Autoconsciente, el arquetipo «la loca» le habla a la cámara: «No creo en reglas. Soy pelada, tatuada, gritona», con un radar magnífico para detectar que ya genera «vivas» de la tribuna excitada de los miércoles y los domingos, cuando se expulsa y se expresa la voz del «Soberano», ya adversa al grupúsculo de Isabel, Sabrina & Co, que cuchichea y la margina por su diferencia, dice.
Ninguno es demasiado consciente de que GH es puro gesto antes que discurso; es ícono antes que concepto. Y lo que no tolera el «Supremo», analfabeto e irracional, puramente empático, es ese núcleo reducido y compacto de personas, esa «célula», que en este caso se abroquela por oposición a Juliana/Furia; esos susceptibles escudados en la normalidad y las buenas costumbres que seguramente van a ser castigados con el pulgar para abajo, a juzgar por el historial del ciclo.
«Gracias por dejarme ser», dice la disidente mirando a cámara, cuando se despide en el Confesionario, nominada por los hegemónicos divinos de pectorales y culo mullidos. Difícil eso de ser un problema en vez de una persona, en un ámbito de emociones hipertrofiadas, donde un chisme pescado en un pasillo genera una crisis de ribetes épicos.
Innegable aporte le hizo este programa a la aceptación de antiguos «fenómenos» de circo que antes producían desinterés o rechazo, y hoy son ídolos populares, como Manzana, de cuerpo robusto y hablar finito, con su androginia sexualizada, como todo en GH, que gira en torno a torsos y partes íntimas como soles de una galaxia escrutada con un binocular.
Pronto, con el correr de los días, todos ellos se van volviendo un cuerpo colectivo no hegemónico: echado en el sofá y la cama, pulverizado y estudiado a través de planos que los confinan simplemente a gravitar como entes inertes.
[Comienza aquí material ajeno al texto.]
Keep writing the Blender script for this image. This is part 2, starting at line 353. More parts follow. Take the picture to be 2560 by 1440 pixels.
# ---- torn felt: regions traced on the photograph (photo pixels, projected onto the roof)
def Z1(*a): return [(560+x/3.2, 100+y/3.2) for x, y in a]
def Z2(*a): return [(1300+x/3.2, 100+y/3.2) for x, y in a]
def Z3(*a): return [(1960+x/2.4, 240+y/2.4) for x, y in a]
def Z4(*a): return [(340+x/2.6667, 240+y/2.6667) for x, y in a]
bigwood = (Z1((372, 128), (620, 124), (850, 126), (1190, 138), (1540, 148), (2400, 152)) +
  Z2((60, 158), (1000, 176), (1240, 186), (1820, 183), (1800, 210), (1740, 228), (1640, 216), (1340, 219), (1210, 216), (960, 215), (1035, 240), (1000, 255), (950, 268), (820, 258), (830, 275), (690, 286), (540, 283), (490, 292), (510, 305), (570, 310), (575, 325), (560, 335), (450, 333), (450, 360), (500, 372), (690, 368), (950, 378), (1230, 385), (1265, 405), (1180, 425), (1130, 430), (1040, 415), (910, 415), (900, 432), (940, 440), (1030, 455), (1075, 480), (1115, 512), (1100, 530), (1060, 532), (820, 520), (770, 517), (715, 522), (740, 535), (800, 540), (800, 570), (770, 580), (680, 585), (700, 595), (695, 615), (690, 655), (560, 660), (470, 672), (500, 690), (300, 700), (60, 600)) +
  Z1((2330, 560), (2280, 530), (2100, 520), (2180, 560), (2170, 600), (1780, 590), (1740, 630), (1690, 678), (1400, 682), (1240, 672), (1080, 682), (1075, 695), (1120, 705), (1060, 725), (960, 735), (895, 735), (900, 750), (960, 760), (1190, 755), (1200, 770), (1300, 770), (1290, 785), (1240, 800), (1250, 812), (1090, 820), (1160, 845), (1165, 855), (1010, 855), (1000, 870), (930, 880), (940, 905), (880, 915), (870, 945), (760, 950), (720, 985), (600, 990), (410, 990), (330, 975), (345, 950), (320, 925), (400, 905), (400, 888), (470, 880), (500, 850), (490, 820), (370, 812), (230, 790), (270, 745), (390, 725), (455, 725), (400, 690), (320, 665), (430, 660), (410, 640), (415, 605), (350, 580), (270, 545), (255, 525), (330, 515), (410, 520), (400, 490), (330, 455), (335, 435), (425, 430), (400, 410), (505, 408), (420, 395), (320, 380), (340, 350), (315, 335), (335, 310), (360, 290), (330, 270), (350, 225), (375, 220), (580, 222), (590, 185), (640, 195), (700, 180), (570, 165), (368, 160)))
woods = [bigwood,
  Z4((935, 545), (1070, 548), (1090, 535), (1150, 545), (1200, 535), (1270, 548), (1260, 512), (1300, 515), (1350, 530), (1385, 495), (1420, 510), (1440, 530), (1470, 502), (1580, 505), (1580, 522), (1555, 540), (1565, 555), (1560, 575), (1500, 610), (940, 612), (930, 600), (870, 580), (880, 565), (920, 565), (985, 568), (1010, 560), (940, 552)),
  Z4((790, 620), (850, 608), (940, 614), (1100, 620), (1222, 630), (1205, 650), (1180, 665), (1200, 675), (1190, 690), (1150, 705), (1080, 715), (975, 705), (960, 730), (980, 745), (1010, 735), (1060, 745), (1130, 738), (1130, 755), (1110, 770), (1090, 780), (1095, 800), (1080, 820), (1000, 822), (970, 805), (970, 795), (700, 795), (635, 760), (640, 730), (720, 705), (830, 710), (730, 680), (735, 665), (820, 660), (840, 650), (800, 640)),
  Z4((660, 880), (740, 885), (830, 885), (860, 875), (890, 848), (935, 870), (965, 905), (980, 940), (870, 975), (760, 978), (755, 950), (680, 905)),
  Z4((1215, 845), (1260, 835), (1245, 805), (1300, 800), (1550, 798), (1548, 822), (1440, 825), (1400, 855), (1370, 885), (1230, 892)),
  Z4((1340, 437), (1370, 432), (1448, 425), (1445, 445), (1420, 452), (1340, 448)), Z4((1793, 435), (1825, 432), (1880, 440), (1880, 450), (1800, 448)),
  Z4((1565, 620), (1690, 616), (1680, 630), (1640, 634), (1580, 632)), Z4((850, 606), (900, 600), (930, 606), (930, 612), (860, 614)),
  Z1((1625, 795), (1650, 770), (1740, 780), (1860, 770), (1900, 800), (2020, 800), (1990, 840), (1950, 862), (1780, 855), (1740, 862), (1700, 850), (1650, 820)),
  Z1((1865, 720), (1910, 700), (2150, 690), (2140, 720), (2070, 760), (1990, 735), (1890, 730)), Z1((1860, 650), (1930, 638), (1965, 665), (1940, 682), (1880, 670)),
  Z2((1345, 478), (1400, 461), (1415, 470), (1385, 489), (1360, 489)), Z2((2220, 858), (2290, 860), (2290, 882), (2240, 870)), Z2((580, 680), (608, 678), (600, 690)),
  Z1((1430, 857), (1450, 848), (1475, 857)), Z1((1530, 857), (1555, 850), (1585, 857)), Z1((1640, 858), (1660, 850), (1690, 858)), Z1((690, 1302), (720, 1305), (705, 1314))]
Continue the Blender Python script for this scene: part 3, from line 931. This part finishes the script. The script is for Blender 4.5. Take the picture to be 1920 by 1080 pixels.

La portentosa minoría empoderada de estos días, en el ciclo de Telefe, se gana a la tribuna a fuerza de aire naïf y victimización, frente a lindos que cultivan, según dicen sus miembros, el modo «divide y reinarás». En cambio, la minoría fuerte ofrece divertidos visos de irracionalidad, sacudones del cuerpo y desborde de la palabra, en duelo a voz alzada: así se hacen un lugar entre las preferencias que votan por WhatsApp.
En la casa transparente puede confirmarse el signo de la disidencia concebida como minoría insignificante, progresivamente expulsada, usada los primeros días para calentar motores, hasta que la trama se concentre en un núcleo de blancos y esbeltos hegemónicos deseantes, como pasó la temporada pasada, que en la plataforma Pluto ya se vende como serie alla Netflix.